Penanganan yang lama karena kekurangan sumber daya aparat penegak hukum ini tentu berimbas juga pada keselamatan korban anak. Karena sistem yang masih perlu ditingkatkan, kasus-kasus grooming, khususnya yang ada di tengah korban keluarga miskin, akan lebih sulit mendapat keadilan, atau bahkan yang terparah, mendapat intimidasi dari pelaku.
“Di sisi lain korban dan keluarganya, terutama yang miskin, karena kasusnya tidak mendapatkan perhatian publik, dan pelaku memiliki kuasa atas korban dan keluarganya, panjangnya waktu penetapan seseorang untuk menjadi tersangka ini akan menimbulkan kekhawatiran terjadinya keberulangan, intimidasi untuk mencabut laporan, ketidakpastian dan kelelahan untuk berproses,” kata Siti.
Selain itu, ancaman perkawinan anak juga masih menghantui korban sampai saat ini. Pada beberapa kasus, ketidaksiapan aparat penegak hukum dan pemahaman orang tua yang kurang baik terkait hukum child grooming, justru sering berakhir pada perkawinan anak.
“Ketidakpahaman orang tua juga sangat memengaruhi besarnya kejahatan yang justru terjadi pada anak. Ketentuan UU Perlindungan Anak dan UU TPKS yang belum dipahami secara baik, justru dapat mendorong perkawinan anak, yang tidak menyelesaikan persoalan,” jelas Siti.
Baca Juga: Menyoal Perkawinan Anak di Pesantren
Apa yang Harus Dilakukan?
Untuk mempercepat proses penangkapan predator anak, Siti mengungkapkan bahwa diperlukan komitmen yang besar dari aparat penegak hukum. Perubahan Unit PPA ke Direktorat Tindak Pidana PPA-PPO saja tidak cukup. Perlu adanya penambahan personil polisi wanita (polwan) secara masif, perbaikan sistem pendampingan, sampai pemberian pelatihan perspektif gender dan anak yang memadai.

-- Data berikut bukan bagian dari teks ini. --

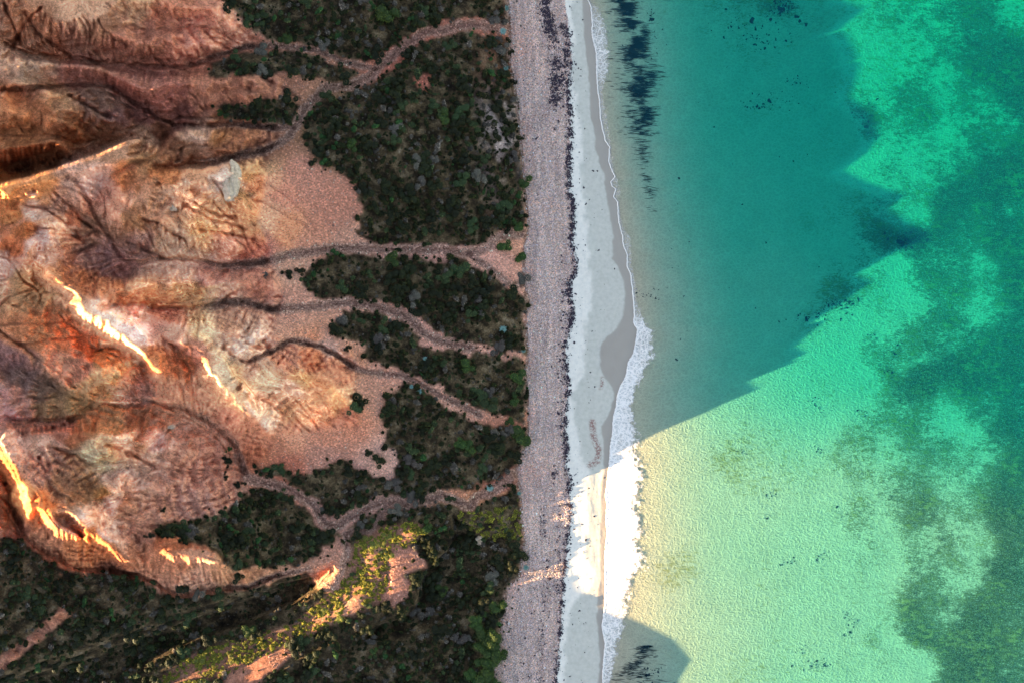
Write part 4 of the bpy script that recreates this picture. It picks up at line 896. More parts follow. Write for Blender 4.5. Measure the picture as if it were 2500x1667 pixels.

“Kami berharap pembentukan Direktorat PPA dan PPO sampai tingkat Polres segera terbentuk. Juga rencana rekrutmen Polwan untuk mengisi PPA dan PPO di seluruh Indonesia. Dengan penambahan personil yang memiliki perspektif gender dan anak, juga terintegrasi layanan yang memadai, korban tidak akan mengalami delayed in justice,” ungkap Siti.